South Africa could benefit by up to nearly $58 billion over the next ten years by enabling 1,200 license-exempt megahertz in the 6 GHz band, helping the country to bridge the digital divide as well as improve access to remote education, work and commerce.
But ICASA has so far failed to release it.
The total $57.76 billion consists of $34.81 billion in GDP contribution, $13.32 in producer surplus to South African businesses and $9.63 billion in consumer surplus. The Wireless Access Providers Association (WAPA) collaborated with Dynamic Spectrum Alliance (DSA) in South Africa over several months and is excited with the data that led to its findings. Three further studies were simultaneously conducted by DSA and its partners for Nigeria, Kenya and Indonesia, all with similar findings.

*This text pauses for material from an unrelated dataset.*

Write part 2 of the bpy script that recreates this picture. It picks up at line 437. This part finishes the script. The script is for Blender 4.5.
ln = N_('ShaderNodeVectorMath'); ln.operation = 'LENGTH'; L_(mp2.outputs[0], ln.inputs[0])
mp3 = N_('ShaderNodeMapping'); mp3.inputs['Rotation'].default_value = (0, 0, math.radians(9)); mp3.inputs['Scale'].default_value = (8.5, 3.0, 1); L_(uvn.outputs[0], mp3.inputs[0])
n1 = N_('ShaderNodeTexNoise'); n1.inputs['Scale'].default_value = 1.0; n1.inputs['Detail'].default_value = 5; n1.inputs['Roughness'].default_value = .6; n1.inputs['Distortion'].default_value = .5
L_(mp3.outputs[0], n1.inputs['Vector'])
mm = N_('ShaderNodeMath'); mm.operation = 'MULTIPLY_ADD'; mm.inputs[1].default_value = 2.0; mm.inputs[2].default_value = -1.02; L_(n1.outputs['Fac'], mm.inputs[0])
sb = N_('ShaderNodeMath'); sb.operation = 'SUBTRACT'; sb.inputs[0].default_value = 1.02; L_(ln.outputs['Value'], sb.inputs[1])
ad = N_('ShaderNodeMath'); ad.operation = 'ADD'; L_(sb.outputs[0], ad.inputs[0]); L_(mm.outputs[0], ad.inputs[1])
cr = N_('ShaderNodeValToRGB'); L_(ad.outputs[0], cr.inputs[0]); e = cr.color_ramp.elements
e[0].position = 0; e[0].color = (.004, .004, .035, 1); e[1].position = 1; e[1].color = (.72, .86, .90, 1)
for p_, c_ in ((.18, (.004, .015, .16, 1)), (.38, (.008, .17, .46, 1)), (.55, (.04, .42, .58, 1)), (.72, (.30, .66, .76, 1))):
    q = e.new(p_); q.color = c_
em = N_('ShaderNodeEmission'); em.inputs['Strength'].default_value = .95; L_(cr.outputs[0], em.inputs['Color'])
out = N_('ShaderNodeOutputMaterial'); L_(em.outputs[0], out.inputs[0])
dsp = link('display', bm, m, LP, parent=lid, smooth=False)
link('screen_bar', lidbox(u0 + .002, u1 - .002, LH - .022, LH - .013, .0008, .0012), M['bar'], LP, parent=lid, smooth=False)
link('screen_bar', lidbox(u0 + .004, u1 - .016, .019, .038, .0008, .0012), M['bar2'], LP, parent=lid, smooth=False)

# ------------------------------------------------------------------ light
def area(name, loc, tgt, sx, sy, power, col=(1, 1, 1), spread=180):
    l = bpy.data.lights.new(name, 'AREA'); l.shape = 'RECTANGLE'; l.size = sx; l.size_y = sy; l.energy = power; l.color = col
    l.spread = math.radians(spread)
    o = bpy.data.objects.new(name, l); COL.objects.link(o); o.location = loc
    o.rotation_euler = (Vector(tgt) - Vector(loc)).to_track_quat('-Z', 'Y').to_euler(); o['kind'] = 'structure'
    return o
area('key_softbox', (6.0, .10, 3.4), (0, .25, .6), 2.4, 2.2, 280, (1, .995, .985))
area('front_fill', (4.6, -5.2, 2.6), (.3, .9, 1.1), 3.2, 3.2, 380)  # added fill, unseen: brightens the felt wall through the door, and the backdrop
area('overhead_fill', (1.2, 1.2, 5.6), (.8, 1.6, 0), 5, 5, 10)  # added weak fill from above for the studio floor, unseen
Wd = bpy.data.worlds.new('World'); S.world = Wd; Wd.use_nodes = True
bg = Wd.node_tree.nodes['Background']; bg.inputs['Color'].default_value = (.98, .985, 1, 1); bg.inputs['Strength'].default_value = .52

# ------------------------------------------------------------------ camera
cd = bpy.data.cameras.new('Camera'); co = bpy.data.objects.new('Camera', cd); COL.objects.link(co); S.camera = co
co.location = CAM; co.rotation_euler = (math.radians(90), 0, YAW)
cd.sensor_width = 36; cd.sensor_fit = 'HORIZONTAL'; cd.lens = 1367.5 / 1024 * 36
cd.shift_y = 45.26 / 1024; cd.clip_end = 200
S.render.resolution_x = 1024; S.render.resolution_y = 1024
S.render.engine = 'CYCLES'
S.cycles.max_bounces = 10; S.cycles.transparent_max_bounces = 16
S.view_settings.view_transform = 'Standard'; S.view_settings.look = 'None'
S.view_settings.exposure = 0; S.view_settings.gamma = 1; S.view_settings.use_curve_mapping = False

The DSA is working with the digital access programme in the UK to share its spectrum expertise. The study in South Africa and elsewhere was to assess the service quality, coverage and affordability impact of different applications for the unlicensed use of the 6 GHz band. The DSA’s president, Martha Suarez, said: “It will also play a crucial role in bridging the digital divide in these countries, enabling improved access to remote education, work and commerce. Wi-Fi needs greater spectrum access in the 6 GHz band to effectively support the modern digital ecosystem.”
“Opening up 1,2 GHz of unlicensed spectrum would be phenomenal compared to the spectrum we have available in South Africa right now, even after the recent high demand IMT spectrum auction of 306 MHz,” says Paul Colmer, executive at WAPA. “To put that in perspective, Wisps have been using the same unlicenced sub-6 GHz point-to-multi-point spectrum since the IECNS licences were granted in 2009.”
That’s why the prospect of bandwidth in the Wi-Fi 6E band of 6 GHz would be so enormously beneficial across the spectrum of society. Additionally, newer equipment and methods of using it are more spectrally efficient than ever before, which would extend the usefulness of the bandwidth even further.
The Wi-Fi 6E band is broken into two main portions. The lower band encompasses 5,925 MHz to 6,425 MHz and the upper band encompasses 6,425 MHz up to 7,125 MHz. The DSA has urged governments to provide unlicensed access to the lower band and the 700 MHz of the upper band.
Wi-Fi 6E is WiFi6 extended. It provides numerous 160 MHz channels and provides the fastest Wi-Fi yet because it delivers multi-gigabit, low latency connections essential to supporting next generation services. Colmer says this will have a more positive effect than just making new spectrum available.
“The current Wi-Fi 5 spectrum is heavily congested because many devices are vying for the same band of frequency. The end result is that it causes interference and this limits effective ranges. New spectrum offloads some of that traffic so not only is it not interfering by using a different frequency band, there is less congestion on the old band,” he says. “That makes it more reliable, faster, more effective and offers a bigger playing field for all.”